Last week, dozens of organizations received letters from Industry Canada saying sites within 25 kilometres of a public library would no longer be eligible for the funds.
Clement said that is wrong. He said it's true the original funding "envelope" for CAP has been reduced from $15 million last year to $2 million this year. However, the rest has been transferred to a new rural broadband strategy program that ultimately aims to get people connected in their homes.
"This is a piece of a broader rural broadband strategy we are pursuing," he said. "We have a $200 million pot of money designed for increasing access to households in rural and remote areas. I am in the final stages of finalizing the list that will get this additional rural broadband funding."
In the meantime, the CAP sites will continue to be funded, Clement said.
"As we ramp up the funding for households to get access to broadband, that will give us the opportunity to ramp down the funding for the other program," he said. "We don't want anybody to get left in the lurch by having the funding cut this year while the broadband strategy to households is still rolling out. So that's why we're in a transition period right now."

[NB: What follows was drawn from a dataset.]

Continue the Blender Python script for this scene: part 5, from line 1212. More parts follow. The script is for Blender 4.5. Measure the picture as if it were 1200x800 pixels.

Clement said he regrets the confusion.
But Manitoba NDP MP Niki Ashton is skeptical.
"There is something really fishy going on here," she said.
She thinks the government did plan to cut the off the community groups, but was swayed by outrage in its rural voter base.
Ashton said she plans to pursue the issue when Clement appears before the Industry Committee later this week.
More than 250 organizations in Manitoba received funding from CAP last year.